機械を使うようになってそれまで数字を出すためだけに使っていた時間がずいぶん減らせた。経営者の仕事は数字を出すことではなくそれを分析することに集中するべきだと思う。仕事は自分で見つけたというよりも、状況がどんどん新しい仕事を生んでいった。

ポスターやPOPもずいぶん作った。これも収穫だ。最初はずいぶんセンスが悪いとけなされたけれど、帰るころにはみんなが欲しいものをすぐにびっくり綺麗に作れるようになった。

立地調査は面白かった。建設予定地を地図を頼りにめぐっていき、交通量、人口統計、立地条件などを足を使って調べてレポートにまとめる。地方事業部の新店出店に関しては現地の事業部に任されていた。本部にはそれ専門の部署があるから他の部署ならばまず手を出せない仕事だ。これがまた面白かった。自分の書いたレポートが思いがけないところから本部に流れていて、それが逆輸入されて来たこともあって驚いた。

もう一つあちこち動き回ったから車の運転がずいぶん上手くなった。学生時代に始まったばかりのオートマ限定免許をとってずいぶん変わり者呼ばわりされたけれども、雪国でオートマ解除を受けなおしてスノータイヤを履いたスピーカー付きの営業車でドリフトもスイスイだ。

それにしても得意分野というのはそれぞれあるもので、ある店長はP/Aの扱いが非常に上手かったし、ある人は月末月初の処理をさせたらなぜこんなに手際が良いのかと思うくらいだった。

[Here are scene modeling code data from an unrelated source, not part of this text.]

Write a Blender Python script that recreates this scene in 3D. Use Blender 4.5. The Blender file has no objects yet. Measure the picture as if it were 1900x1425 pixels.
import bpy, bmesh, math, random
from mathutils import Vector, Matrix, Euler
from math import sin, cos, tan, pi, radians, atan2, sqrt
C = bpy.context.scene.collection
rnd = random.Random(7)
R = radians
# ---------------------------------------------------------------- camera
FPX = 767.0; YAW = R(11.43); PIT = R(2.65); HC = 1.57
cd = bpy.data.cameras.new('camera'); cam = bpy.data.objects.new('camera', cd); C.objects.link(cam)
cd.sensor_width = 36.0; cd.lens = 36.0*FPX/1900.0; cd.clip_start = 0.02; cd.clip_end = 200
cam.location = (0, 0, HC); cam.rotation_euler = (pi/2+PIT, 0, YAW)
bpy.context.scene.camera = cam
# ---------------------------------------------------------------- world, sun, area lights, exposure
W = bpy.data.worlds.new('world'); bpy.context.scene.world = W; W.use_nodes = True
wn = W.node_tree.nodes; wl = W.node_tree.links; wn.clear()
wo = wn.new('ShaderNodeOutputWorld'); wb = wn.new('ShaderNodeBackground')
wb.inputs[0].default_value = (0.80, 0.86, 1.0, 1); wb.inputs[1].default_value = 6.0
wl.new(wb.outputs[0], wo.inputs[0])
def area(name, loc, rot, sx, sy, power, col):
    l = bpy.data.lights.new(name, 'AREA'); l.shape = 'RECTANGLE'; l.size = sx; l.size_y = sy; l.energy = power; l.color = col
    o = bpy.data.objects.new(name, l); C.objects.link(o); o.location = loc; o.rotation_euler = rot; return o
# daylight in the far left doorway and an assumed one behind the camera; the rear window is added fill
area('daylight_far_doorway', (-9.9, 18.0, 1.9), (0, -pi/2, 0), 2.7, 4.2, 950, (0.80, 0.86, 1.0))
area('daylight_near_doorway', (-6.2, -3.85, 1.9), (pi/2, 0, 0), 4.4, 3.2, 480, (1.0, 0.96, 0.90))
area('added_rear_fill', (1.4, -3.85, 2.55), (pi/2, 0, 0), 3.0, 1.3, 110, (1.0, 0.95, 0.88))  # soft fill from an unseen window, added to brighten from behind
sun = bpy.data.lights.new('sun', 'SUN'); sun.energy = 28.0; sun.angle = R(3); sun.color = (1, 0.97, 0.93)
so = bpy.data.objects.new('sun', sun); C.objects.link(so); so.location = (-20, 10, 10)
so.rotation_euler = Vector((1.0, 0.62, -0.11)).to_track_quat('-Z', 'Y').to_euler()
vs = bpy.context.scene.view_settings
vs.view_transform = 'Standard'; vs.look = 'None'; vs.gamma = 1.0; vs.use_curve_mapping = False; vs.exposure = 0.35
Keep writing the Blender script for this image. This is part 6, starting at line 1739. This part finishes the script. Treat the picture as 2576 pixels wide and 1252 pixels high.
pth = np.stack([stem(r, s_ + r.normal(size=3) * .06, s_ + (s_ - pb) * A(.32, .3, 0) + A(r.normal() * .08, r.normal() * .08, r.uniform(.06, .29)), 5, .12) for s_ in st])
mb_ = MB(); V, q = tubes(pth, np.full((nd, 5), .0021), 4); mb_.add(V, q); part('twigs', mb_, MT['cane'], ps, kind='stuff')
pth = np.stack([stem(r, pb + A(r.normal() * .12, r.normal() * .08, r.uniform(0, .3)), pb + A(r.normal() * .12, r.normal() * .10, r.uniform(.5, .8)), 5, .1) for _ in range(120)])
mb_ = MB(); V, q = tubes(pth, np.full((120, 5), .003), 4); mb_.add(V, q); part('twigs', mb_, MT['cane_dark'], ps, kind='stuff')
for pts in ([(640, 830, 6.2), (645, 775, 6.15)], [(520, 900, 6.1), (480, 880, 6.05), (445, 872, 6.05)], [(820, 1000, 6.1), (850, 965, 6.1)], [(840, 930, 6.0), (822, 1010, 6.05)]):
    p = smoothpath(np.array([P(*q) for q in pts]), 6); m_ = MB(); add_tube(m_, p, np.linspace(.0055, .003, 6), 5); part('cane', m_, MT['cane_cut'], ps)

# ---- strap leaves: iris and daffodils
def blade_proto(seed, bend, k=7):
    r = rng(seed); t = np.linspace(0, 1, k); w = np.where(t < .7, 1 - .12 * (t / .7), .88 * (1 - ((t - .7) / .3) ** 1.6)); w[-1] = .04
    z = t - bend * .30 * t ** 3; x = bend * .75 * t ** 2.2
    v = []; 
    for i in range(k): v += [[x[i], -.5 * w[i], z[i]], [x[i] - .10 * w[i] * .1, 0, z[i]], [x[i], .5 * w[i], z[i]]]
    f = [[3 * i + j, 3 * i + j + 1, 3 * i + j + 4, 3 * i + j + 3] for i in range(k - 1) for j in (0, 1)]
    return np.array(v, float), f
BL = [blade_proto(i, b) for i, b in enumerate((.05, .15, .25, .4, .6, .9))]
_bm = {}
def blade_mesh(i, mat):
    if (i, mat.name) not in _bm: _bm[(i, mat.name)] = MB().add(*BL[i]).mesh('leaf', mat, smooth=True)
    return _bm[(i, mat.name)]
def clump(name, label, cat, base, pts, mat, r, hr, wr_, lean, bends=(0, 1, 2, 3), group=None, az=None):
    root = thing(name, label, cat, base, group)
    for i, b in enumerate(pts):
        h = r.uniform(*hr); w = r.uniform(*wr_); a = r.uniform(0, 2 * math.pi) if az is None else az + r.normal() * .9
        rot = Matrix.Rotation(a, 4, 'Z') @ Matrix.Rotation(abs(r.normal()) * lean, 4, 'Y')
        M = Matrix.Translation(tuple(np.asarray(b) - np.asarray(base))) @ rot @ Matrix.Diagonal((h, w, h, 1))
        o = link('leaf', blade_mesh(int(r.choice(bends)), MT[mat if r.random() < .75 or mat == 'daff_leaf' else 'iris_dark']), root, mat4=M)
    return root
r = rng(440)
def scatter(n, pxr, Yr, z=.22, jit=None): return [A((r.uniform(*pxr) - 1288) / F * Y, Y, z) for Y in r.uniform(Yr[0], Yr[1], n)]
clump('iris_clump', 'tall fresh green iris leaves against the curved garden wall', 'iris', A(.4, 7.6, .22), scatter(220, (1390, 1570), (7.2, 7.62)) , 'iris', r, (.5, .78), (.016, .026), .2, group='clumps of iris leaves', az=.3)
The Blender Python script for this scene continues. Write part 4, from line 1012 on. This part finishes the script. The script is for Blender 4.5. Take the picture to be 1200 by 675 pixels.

社長が北陸の事務所へ来たときの勉強会で自分に尋ねた問いを今でも覚えている。「君はどうして北陸に来たのだとおもう?君の仕事の目的は?」と。確かそのとき、さまざまな経験をして見につけることだと思うと答えた。でもこれは目的ではなかった。私、つまり営利を目的とした会社という団体の社員が働く目的とは、ずばり(利益)を上げることである。これを聞いて以来目的と手段という言葉の違いを意識しながら物事を考えるようになった。目的意識とそれを達成するための手段についてだ。

これは生活に関しても言えることだ。自分の一生を通しての目的はなんだろうと。自分なりにその目的はおぼろげながら分かっているつもりだ。その手段として今自分は勉強をしている。